No, because with such an heuristic, you add behavior that's difficult for the user to understand well and to work with. With such an heuristic, you will lose some mails and at some point the process stops in the middle. Which mails have you lost? What is "many" mails? 10? 100? What if my computer is fast and is deleting 100s of mails per seconds, losing all the mails anyway? What if it is slow and never triggers the heuristic?

If the heuristic does trigger, you end up with a mixed situation where you still have lost some stuff, but not all, and it'll be impossible to understand which ones.
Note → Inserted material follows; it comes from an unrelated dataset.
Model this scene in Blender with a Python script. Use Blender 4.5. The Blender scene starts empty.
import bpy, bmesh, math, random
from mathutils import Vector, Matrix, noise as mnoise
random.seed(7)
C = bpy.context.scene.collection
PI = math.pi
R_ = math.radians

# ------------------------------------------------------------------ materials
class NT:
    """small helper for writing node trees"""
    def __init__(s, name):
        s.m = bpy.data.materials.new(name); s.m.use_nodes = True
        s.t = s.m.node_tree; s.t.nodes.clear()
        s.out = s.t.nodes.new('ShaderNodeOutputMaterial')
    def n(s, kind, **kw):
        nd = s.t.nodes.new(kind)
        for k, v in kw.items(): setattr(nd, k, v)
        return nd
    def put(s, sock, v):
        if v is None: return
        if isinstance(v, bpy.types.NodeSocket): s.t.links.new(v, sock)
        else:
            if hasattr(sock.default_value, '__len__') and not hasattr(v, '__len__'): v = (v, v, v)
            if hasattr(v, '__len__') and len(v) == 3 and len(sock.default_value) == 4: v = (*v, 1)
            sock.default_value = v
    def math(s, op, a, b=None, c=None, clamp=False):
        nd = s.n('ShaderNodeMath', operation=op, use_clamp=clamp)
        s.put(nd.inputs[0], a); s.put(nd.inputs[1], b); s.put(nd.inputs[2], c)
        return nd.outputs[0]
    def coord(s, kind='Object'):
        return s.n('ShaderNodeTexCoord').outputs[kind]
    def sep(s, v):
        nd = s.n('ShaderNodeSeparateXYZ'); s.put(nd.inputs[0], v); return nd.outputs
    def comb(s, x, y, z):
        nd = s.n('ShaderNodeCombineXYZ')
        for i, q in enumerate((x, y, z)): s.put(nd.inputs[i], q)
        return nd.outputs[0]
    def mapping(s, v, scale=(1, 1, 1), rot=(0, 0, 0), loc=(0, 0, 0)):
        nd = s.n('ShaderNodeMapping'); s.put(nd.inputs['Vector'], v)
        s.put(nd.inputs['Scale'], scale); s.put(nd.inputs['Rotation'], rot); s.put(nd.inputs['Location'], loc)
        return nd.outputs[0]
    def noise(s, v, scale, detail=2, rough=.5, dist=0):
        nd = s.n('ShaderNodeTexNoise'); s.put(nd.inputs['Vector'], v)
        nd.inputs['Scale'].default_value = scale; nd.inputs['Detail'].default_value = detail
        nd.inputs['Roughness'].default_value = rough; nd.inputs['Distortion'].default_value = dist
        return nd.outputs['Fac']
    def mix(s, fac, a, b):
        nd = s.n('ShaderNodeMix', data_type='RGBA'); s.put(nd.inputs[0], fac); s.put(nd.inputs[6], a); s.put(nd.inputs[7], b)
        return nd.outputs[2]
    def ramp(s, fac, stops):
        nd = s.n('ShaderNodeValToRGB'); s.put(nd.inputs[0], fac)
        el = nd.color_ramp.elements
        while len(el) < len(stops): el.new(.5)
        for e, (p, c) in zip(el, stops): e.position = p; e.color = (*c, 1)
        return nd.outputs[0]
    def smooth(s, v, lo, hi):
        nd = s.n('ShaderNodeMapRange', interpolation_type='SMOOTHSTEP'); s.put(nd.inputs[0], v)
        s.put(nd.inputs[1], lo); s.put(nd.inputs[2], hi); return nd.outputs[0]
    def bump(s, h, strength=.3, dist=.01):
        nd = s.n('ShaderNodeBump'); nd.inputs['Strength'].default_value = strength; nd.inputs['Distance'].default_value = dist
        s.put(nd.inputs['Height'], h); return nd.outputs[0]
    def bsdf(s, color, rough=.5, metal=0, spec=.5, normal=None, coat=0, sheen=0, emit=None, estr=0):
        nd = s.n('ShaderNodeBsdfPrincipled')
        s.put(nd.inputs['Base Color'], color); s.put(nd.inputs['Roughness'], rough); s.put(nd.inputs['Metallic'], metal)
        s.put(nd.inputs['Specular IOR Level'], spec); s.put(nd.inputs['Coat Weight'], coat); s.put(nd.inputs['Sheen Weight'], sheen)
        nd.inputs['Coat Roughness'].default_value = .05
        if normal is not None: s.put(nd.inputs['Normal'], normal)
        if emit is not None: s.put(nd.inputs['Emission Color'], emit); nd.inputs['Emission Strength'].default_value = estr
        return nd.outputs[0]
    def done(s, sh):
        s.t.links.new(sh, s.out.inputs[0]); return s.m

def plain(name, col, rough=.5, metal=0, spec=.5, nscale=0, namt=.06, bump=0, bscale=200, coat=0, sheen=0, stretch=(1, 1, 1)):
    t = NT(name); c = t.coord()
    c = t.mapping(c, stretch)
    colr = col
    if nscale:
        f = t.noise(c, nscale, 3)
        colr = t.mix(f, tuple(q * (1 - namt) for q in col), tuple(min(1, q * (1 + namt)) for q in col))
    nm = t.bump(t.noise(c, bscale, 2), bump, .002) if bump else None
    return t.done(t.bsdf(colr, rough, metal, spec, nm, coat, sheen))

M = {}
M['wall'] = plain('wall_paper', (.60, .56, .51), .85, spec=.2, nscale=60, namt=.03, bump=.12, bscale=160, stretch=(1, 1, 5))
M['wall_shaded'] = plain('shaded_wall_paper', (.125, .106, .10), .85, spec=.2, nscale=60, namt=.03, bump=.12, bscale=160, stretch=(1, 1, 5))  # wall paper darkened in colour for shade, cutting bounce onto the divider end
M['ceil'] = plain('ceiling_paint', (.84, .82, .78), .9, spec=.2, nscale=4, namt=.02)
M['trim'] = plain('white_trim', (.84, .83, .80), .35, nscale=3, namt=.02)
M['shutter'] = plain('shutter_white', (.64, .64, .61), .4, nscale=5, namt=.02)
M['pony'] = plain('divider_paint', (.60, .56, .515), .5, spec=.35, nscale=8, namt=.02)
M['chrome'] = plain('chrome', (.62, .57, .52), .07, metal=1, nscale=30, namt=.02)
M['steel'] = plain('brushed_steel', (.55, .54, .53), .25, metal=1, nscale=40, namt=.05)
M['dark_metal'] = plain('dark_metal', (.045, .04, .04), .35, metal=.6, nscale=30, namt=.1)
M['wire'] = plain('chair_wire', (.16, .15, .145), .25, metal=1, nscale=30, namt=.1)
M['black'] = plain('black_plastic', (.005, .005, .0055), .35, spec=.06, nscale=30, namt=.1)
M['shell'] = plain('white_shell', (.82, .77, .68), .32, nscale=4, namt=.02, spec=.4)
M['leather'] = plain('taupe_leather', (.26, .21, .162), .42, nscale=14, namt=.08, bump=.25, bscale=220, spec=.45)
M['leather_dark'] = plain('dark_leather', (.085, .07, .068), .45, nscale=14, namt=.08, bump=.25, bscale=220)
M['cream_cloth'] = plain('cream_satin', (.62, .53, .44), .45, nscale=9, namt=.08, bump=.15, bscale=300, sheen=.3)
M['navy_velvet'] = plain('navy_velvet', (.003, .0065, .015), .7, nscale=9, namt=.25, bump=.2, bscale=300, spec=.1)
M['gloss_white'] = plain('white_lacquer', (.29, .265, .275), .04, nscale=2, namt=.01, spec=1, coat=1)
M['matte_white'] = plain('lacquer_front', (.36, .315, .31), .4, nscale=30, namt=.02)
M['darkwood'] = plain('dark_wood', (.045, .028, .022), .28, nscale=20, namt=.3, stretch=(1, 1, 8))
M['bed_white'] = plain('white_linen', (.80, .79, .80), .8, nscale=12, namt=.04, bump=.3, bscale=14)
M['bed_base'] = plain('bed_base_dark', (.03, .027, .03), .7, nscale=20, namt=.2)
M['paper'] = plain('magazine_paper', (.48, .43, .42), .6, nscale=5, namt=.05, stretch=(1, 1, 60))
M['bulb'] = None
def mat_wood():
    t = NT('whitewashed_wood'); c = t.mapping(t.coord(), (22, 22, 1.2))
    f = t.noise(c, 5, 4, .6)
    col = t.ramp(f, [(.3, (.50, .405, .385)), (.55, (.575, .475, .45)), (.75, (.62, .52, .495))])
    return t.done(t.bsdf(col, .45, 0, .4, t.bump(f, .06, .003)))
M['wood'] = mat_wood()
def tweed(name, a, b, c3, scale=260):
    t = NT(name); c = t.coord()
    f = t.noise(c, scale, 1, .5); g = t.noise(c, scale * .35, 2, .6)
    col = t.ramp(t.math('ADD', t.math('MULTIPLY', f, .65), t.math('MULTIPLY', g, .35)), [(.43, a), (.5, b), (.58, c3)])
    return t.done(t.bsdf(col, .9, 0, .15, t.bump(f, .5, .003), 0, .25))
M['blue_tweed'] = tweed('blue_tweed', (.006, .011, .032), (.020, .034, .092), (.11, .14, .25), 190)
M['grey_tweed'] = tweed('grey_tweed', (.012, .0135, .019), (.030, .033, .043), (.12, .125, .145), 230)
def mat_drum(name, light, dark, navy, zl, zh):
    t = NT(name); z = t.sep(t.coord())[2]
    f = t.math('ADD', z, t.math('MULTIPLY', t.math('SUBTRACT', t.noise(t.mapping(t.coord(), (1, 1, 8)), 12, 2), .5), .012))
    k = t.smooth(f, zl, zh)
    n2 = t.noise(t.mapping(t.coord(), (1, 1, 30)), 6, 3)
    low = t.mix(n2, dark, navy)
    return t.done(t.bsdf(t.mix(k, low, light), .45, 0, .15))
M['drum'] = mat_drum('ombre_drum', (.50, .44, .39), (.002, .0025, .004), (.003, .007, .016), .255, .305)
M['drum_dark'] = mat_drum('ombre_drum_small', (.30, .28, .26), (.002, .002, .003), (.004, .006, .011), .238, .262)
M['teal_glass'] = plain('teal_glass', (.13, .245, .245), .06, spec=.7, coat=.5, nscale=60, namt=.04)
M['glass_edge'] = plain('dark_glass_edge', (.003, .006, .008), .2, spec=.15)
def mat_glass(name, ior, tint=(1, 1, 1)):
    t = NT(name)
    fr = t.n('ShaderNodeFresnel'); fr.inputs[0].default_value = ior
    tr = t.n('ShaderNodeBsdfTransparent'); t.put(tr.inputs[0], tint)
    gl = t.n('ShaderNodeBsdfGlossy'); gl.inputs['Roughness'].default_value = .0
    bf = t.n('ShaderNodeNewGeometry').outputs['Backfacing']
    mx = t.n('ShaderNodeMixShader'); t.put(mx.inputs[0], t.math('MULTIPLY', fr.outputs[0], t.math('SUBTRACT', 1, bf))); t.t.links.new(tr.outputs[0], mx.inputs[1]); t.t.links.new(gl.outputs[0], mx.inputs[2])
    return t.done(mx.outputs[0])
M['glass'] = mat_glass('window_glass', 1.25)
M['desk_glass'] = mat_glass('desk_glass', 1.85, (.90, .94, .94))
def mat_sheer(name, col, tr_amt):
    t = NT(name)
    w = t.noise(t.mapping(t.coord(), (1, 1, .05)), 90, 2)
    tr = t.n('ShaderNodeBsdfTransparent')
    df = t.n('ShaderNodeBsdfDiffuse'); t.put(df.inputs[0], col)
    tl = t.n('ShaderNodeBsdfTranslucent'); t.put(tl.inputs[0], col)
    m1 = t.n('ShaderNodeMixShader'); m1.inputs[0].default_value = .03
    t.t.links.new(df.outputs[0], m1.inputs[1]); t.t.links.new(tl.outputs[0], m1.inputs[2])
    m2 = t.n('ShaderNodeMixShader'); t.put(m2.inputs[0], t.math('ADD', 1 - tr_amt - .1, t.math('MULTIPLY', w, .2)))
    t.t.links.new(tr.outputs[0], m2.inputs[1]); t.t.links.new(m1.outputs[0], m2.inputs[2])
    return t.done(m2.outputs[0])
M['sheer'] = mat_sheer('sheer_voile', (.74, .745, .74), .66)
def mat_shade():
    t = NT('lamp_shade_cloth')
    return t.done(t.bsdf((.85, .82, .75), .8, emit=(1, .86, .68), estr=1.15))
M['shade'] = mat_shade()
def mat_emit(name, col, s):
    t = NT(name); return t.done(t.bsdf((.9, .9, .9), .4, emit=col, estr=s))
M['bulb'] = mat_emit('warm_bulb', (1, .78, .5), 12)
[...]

It doesn't fix the issue (you still lose email), just makes it even more difficult to understand even for the devs when they inevitable need to track down related issues. You really don't want to willingly add mechanisms that feel like they are non-deterministic: they are hard to debug, and hard for the users to grasp.

A way better solution is backups anyway: if you care not to lose your emails, you should be backing them up. From the beginning, your local TB mails are not a proper backup of your IMAP account because it's two-way synchronized so you need a backup somewhere else.

A still better workaround is disabling the move to local folder feature and make people copy and then manually delete mails.

Not saying your heuristic is not a good idea or clever (it is clever and could lead to further good ideas), just that after reflection, it should probably not be implemented. It barely starts to address the issue and adds complexity for everyone involved.